The documents didn’t disclose the amount the Fund will pay, but a provision awarding $43,300 in legal fees and costs signaled a slender recovery.

Proceedings will continue against Fireman’s Fund, which retained 20 percent of premiums on policies it sold to property owners eligible for the state fund.

Lawyer David Cates, son of Judy and Darrell Cates, filed the suit in 2013.

He claimed his father paid worthless premiums, because a subsidence event in progress at his home disqualified him from receiving further insurance proceeds.

David Cates withdrew from the action last year, turning it over to Eric Holland and Seth Crompton of St. Louis.

Joseph Martineau of St. Louis, representing the Fund, reported a settlement to associate judge Randall Kelley in June.

Holland and Crompton amended the complaint in July, replacing Cates with Connie and Donald Bergmann of Fairview Heights.

Holland and Crompton wrote, “Plaintiffs were unaware that they could avoid paying the mine subsidence insurance premiums until they heard about this lawsuit and a similar lawsuit involving mine subsidence insurance premiums and began to investigate their rights.”

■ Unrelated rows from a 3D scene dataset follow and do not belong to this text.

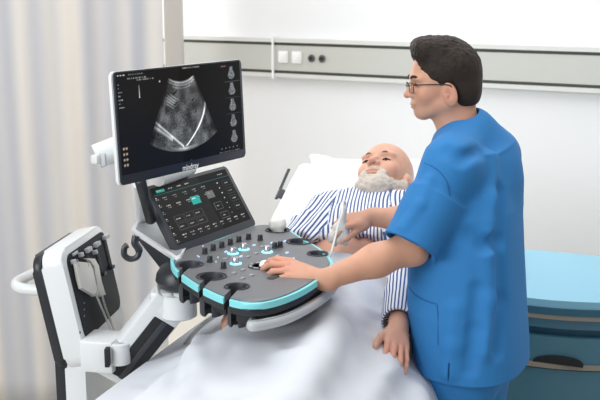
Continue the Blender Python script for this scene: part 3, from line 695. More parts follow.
# ------------------------------------------------------------------ room
def build_room():
    wd = nrm(V(-.873, .488, 0)); wn = V(-.488, -.873, 0); W0 = V(.728, 5.237, 0)       # wall direction (leftwards), normal into the room
    def wp(s, z, off=0): return W0+wd*s+wn*off+V(0, 0, z)
    bm = bmesh.new(); prism(bm, [wp(-5, -.01), wp(7.0, -.01), wp(7.0, 3.3), wp(-5, 3.3)], -wn*.12); struct(bmobj('wall_back', bm, M_WALL, smooth=False))
    bm = bmesh.new(); prism(bm, [V(-6, -3, 0), V(6, -3, 0), V(6, 9.5, 0), V(-6, 9.5, 0)], V(0, 0, -.1)); struct(bmobj('floor', bm, M_FLOOR, smooth=False))
    # fluted corner post between curtain and wall
    px = at(174.5, 60, 5.75); bm = bmesh.new(); R = np.array([wd, wn, V(0, 0, 1)]).T
    box(bm, V(px[0], px[1], 1.62), (.052, .05, 1.62), np.array([RT, V(0, 1, 0), V(0, 0, 1)]).T, .012); struct(bmobj('trim_1', bm, mat('post_off_white', (.60, .57, .54), .6, vary=(5, .02))))
    # supply rail
    t = thing('wall_rail', 'long pale grey wall rail with dark grooves behind the bed and doctor', 'wall rail', wp(0, 1.30, 0))
    z0, z1 = 1.296, 1.512
    def ss(x):                                                      # wall coordinate under a photo column
        r = ray(x, 60); A = np.array([[r[0], -wd[0]], [r[1], -wd[1]]]); return np.linalg.solve(A, (W0-CP)[:2])[1]
    sj, se = ss(277.5), 3.4
    for a, b in ((-2.2, sj-.004), (sj+.004, se)):
        bm = bmesh.new(); prism(bm, [wp(a, z0+.018, .0), wp(a, z0+.018, .045), wp(a, z1-.018, .045), wp(a, z1-.018, 0)], wd*(b-a)); body = bmobj('cover', bm, M_RAIL, t, False)
        for (za, zb, m, nm, off) in ((z1-.022, z1, M_RAILL, 'lip', .052), (z0, z0+.022, M_RAILL, 'lip', .052), (z1-.038, z1-.0225, M_GROOVE, 'groove', .0462), (z0+.0225, z0+.038, M_GROOVE, 'groove', .0462)):
            bm = bmesh.new(); prism(bm, [wp(a, za, 0), wp(a, za, off), wp(a, zb, off), wp(a, zb, 0)], wd*(b-a), .002 if nm == 'lip' else 0); bmobj(nm, bm, m, body, False)
    bm = bmesh.new(); prism(bm, [wp(sj-.0065, z0-.012, .0), wp(sj-.0065, z0-.012, .056), wp(sj-.0065, z1+.012, .056), wp(sj-.0065, z1+.012, 0)], wd*.013, .002); bmobj('joint_strip', bm, M_OUTLET, t, False)
    zc = (z0+z1)/2
    for x in (283.5, 297):
        c = wp(ss(x+4), zc+.006, .052); R = np.array([wd, -wn, V(0, 0, 1)]).T; bm = bmesh.new(); slab(bm, c, R, .060, .066, .012, .005, .002); o = bmobj('outlet', bm, M_OUTLET, t)
        bm = bmesh.new(); slab(bm, c+wn*.002, R, .044, .050, .003, .003, .001); bmobj('outlet_cover', bm, M_OUTLET, o)
    for x in (311, 321.5):
        c = wp(ss(x+4.5), zc+.004, .045); bm = bmesh.new(); lathe(bm, c, [(.021, 0), (.021, .006), (.017, .009), (.015, .009), (.013, .004), (0, .004)], wn, 20); o = bmobj('gas_socket', bm, mat('socket_grey', (.12, .125, .12), .4, vary=(50, .05)) if x == 311 else MATS['socket_grey'], t)
        bm = bmesh.new(); lathe(bm, c+wn*.004, [(.008, 0), (.008, .006), (.003, .007), (0, .007)], wn, 14); bmobj('socket_pin', bm, M_BLACKM, o)
    # curtain: pleated sheet hanging from ceiling height to just above the floor
    n = 520; X = np.linspace(-2.4, -.545, n); rs = np.random.RandomState(4); fr = [(rs.uniform(10, 40), rs.uniform(0, 6.3), rs.uniform(.4, 1)) for _ in range(7)]
    Zs = np.linspace(.02, 3.1, 26); pts = []; cols = []
    for z in Zs:
        amp = .014+.006*(3.1-z)/3.1; ph = .15*np.sin(z*1.3)
        y = sum(a*np.sin(w*X+p+ph*(1+k*.2)) for k, (w, p, a) in enumerate(fr))*amp
        pts.append(np.stack([X+.012*np.sin(z*1.1+X*3), 3.99+y-.06*X, np.full(n, z)], 1))
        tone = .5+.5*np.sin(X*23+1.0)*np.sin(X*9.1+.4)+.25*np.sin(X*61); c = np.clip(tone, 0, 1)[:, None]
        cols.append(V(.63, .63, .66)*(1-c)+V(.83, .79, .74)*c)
    v = np.vstack(pts); i = np.arange(n-1)[None]+np.arange(len(Zs)-1)[:, None]*n; q = np.stack([i, i+1, i+n+1, i+n], -1).reshape(-1, 4)
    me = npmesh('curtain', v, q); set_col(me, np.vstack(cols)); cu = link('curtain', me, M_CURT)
    md = cu.modifiers.new('s', 'SOLIDIFY'); md.thickness = .004
    tag(cu, 'long pleated cream and grey curtain hanging beside the machine', 'curtain')

def build_cabinet():
    c0 = atz(600, 256, .75); c1 = atz(524, 249, .75); xd = nrm(c0-c1); yd = V(xd[1], -xd[0], 0)              # right, towards the room
    t = thing('bedside_cabinet', 'blue bedside cabinet with bowed drawer fronts standing behind the doctor', 'cabinet', (c0+c1)/2*V(1, 1, 0)+yd*.22)
    A0 = c1-xd*.17; Wd = .64
    def outline(dep, bow, ins=0, z=.75, n=16):
        P = [A0+xd*ins, A0+xd*(Wd-ins)]; P = [p*V(1, 1, 0)+V(0, 0, z) for p in P]; out = [P[0], P[1]]
        for k in range(n+1):
            s = 1-k/n; out.append(P[0]*(1-s)+P[1]*s+yd*(dep+bow*4*s*(1-s)))
        return out
    def layer(name, m, z0, z1, dep, bow, ins=0, par=t, bev=.0):
        bm = bmesh.new(); prism(bm, outline(dep, bow, ins, z0), V(0, 0, z1-z0), bev); return bmobj(name, bm, m, par, True, 30)
    d = .575
    layer('body', M_CABE, .07, .70, d-.03, .075, .01)
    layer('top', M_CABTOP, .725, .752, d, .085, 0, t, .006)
    layer('top_edge', M_CABE, .700, .7245, d+.004, .085, -.002, t, .004)
    layer('trim_strip', M_CABT, .684, .700, d+.002, .085, 0, t, .003)
    layer('rail', M_CABF, .648, .6838, d-.008, .08, .002, t, .002)
    z = .618
    for k, hgt in enumerate((.112, .20, .20)):
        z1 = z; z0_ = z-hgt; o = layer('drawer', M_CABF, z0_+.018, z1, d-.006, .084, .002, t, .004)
        layer('trim_strip', M_CABT, z0_, z0_+.0175, d+.001, .085, 0, o, .003)
        s = .62; p = (A0+xd*Wd*s)*V(1, 1, 0)+yd*(d+.084*4*s*(1-s)+.004); bm = bmesh.new(); n_ = 16
        P = [p+xd*.085*math.cos(math.pi*j/n_)+V(0, 0, z0_+.0175+.030*math.sin(math.pi*j/n_)) for j in range(n_+1)]
        prism(bm, P, yd*-.03); bmobj('handle_recess', bm, M_BLACKM, o, False); z = z0_-.006
    layer('plinth', M_CABE, 0, .069, d-.06, .06, .03)

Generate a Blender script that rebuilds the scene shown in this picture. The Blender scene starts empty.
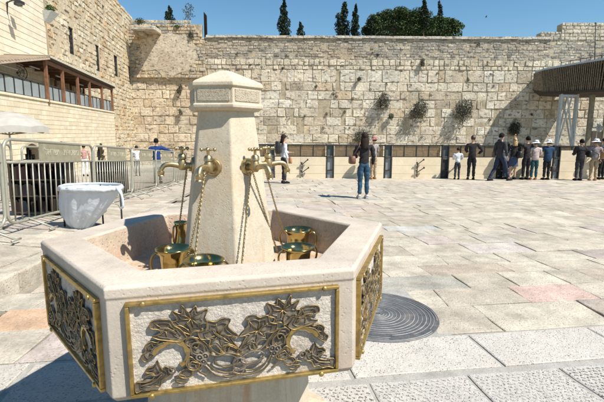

The lawyers wrote that the Illinois Mine Subsidence Act requires insurers to offer subsidence coverage in 34 counties.

The Act created the fund to reinsure policies of primary carriers; a board of six insurance industry representatives, four public members and one provider run the fund.

“Thus, the insurance industry representatives control the day to day management and operations of the IMSIF, including the establishment of rates, premiums, deductibles, and retentions,” Holland and Crompton wrote.

They wrote that under the Act, all damage caused by an event or continuous events is treated as one occurrence.

“Only once the mine subsidence has completely stopped is there insurance again available,” they wrote.

They wrote that no one told the Bergmanns they didn’t need to pay premiums.

They further wrote that annual policy renewals contained the subsidence coverage.

A day later the Bergmanns and the Fund jointly submitted a settlement agreement and asked Kelley for preliminary approval.

It would provide $366 for those who paid premiums during subsidence events from 2003 to 2008, and $155 for those who paid from 2008 to 2014.

Policyholders who receive notice and file claims would need no proof of loss, unless they exercise an option to claim greater damage.